[lbo-talk] immigrants crash a Tea Party

Carrol Cox cbcox at ilstu.edu
Wed May 12 07:27:43 PDT 2010


Sean Andrews wrote:
>
> On Tue, May 11, 2010 at 19:43, Doug Henwood <dhenwood at panix.com> wrote:
> >
>
> Oh no this guy just doesn't get it. They really should have been
> reaching out across the aisle to them, trying to bring them on board.
> You have to win over the TPers with rational arguments and a
> sympathetic leftist ear. Otherwise the only thing that standing up to
> them will produce is...

I know Seanis mostly having fun here (and the whole post is delightful), but I want to use this point to say something further on what is a liberal. The discussion of that topic was important, collecting and focusing a good deal of political history. But I don't think anything in that discussion dealt with the ways in which ACTUALLY EXISTING liberalism clutters and is a barrier to left orgnizing., The sentiment Sean mocks here exists, powerfully, in less easily mockable form.
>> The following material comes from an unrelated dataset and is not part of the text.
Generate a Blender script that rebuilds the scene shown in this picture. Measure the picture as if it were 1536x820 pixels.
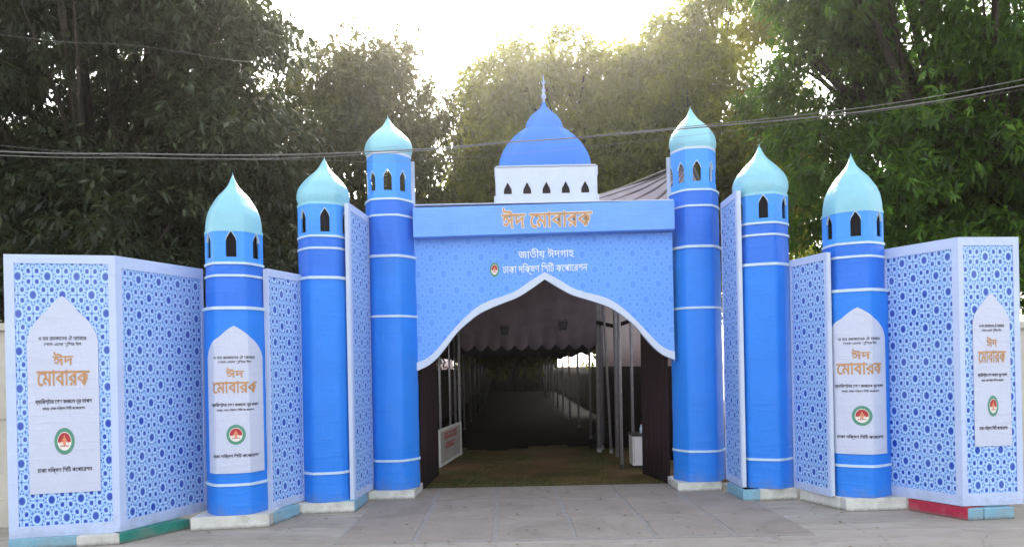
import bpy, bmesh, math, random
import numpy as np
from math import sin, cos, pi, radians, sqrt, atan2
from mathutils import Vector

SC = bpy.context.scene
COL = SC.collection
for o in list(bpy.data.objects):
    bpy.data.objects.remove(o)

# ------------------------------------------------------------------ camera
cam = bpy.data.cameras.new('camera'); co = bpy.data.objects.new('camera', cam); COL.objects.link(co)
co.location = (0, 0, 2.0)
co.rotation_euler = (radians(90), radians(1.15), 0)
cam.sensor_width = 36; cam.lens = 1117 / 1536 * 36
cam.shift_y = 140 / 1536
cam.clip_start = 0.05; cam.clip_end = 2000
SC.camera = co

# ------------------------------------------------------------------ sky, sun, exposure
SUN_EL, SUN_AZ = radians(30), radians(2)       # behind the gate, towards +Y
w = bpy.data.worlds.new("World"); SC.world = w; w.use_nodes = True
nt = w.node_tree
bg = nt.nodes['Background']
sky = nt.nodes.new('ShaderNodeTexSky'); sky.sky_type = 'NISHITA'; sky.sun_disc = False
sky.sun_elevation = SUN_EL; sky.sun_rotation = SUN_AZ
sky.air_density = 1.6; sky.dust_density = 3.0; sky.ozone_density = 1.0; sky.altitude = 0
hs = nt.nodes.new('ShaderNodeHueSaturation'); hs.inputs['Saturation'].default_value = .30
nt.links.new(sky.outputs[0], hs.inputs['Color']); nt.links.new(hs.outputs[0], bg.inputs[0]); bg.inputs[1].default_value = 0.15
sl = bpy.data.lights.new('sun', 'SUN'); so = bpy.data.objects.new('sun', sl); COL.objects.link(so)
sl.energy = 2.0; sl.angle = radians(10); sl.color = (1, .93, .80)
sd = Vector((sin(SUN_AZ) * cos(SUN_EL), cos(SUN_AZ) * cos(SUN_EL), sin(SUN_EL)))
so.rotation_euler = sd.to_track_quat('Z', 'Y').to_euler(); so.location = (2, 30, 30)
SC.view_settings.view_transform = 'Standard'; SC.view_settings.look = 'None'
SC.view_settings.exposure = 2.0; SC.view_settings.gamma = 1.0
SC.cycles.max_bounces = 6; SC.cycles.diffuse_bounces = 3; SC.cycles.glossy_bounces = 2
SC.cycles.transmission_bounces = 4; SC.cycles.transparent_max_bounces = 6; SC.cycles.volume_bounces = 0

RNG = random.Random(7)
NP = np.random.default_rng(11)

# ------------------------------------------------------------------ materials
def lin(r, g, b):
    f = lambda c: (c/255/12.92) if c/255 <= .04045 else ((c/255+.055)/1.055)**2.4
    return (f(r), f(g), f(b))

class NT:
    def __init__(s, name):
        s.m = bpy.data.materials.new(name); s.m.use_nodes = True; s.t = s.m.node_tree
        s.b = s.t.nodes['Principled BSDF']; s.out = s.t.nodes['Material Output']
    def n(s, typ, **kw):
        x = s.t.nodes.new(typ)
        for k, v in kw.items(): setattr(x, k, v)
        return x
    def l(s, a, b): s.t.links.new(a, b)
    def _in(s, node, i, v):
        if v is None: return
        if hasattr(v, 'links') or isinstance(v, bpy.types.NodeSocket): s.l(v, node.inputs[i])
        else: node.inputs[i].default_value = v
    def math(s, op, a, b=None, c=None, clamp=False):
        x = s.n('ShaderNodeMath', operation=op); x.use_clamp = clamp
        s._in(x, 0, a); s._in(x, 1, b); s._in(x, 2, c)
        return x.outputs[0]
    def mix(s, fac, a, b, blend='MIX'):
        x = s.n('ShaderNodeMix', data_type='RGBA', blend_type=blend)
        s._in(x, 0, fac)
        for i, v in ((6, a), (7, b)):
            if isinstance(v, tuple): x.inputs[i].default_value = (*v[:3], 1)
            else: s.l(v, x.inputs[i])
        return x.outputs[2]
    def noise(s, scale, detail=4, rough=.55, vec=None, dist=0.0):
        x = s.n('ShaderNodeTexNoise'); x.inputs['Scale'].default_value = scale
        x.inputs['Detail'].default_value = detail; x.inputs['Roughness'].default_value = rough
        x.inputs['Distortion'].default_value = dist
        if vec is None: vec = s.n('ShaderNodeTexCoord').outputs['Object']
        s.l(vec, x.inputs['Vector']); return x.outputs['Fac']
    def ramp(s, fac, stops):
        x = s.n('ShaderNodeValToRGB'); s.l(fac, x.inputs[0])
        e = x.color_ramp.elements
        while len(e) < len(stops): e.new(.5)
        for i, (p, c) in enumerate(stops):
            e[i].position = p; e[i].color = (*c[:3], 1) if isinstance(c, tuple) else (c, c, c, 1)
        return x.outputs[0]
    def bump(s, h, strength=.2, dist=.01):
        x = s.n('ShaderNodeBump'); x.inputs['Strength'].default_value = strength; x.inputs['Distance'].default_value = dist
        s.l(h, x.inputs['Height']); s.l(x.outputs[0], s.b.inputs['Normal'])
    def col(s, c):
        if isinstance(c, tuple): s.b.inputs['Base Color'].default_value = (*c[:3], 1)
        else: s.l(c, s.b.inputs['Base Color'])
    def set(s, rough=.6, metal=0, spec=.5):
        s.b.inputs['Roughness'].default_value = rough; s.b.inputs['Metallic'].default_value = metal
        s.b.inputs['Specular IOR Level'].default_value = spec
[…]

Let me give as a key example the sign MoveOn inserted into the anti-war movement and which so many people new to politics (themselves liberals in some sense) grasped with glee: "Support the troops: Bring them Home." That slogan makes sense only as an attempt to "persuade" those who support the war. And no anti-war movement does that directly. It operates by mobilizing those who are actively anti-war and "reaching out" to those who are passively anti-war, anti-war without knowing they are. The chief problem of any anti-war movement (and it has only its agitational signs and slogans to use here) is to reach out to those who think resistance is futile and remain passive for that reason.

The actually existing liberals relevant to left organizing then are those liberals who agree with us but are convinced change cxomes through changing peoples's mind.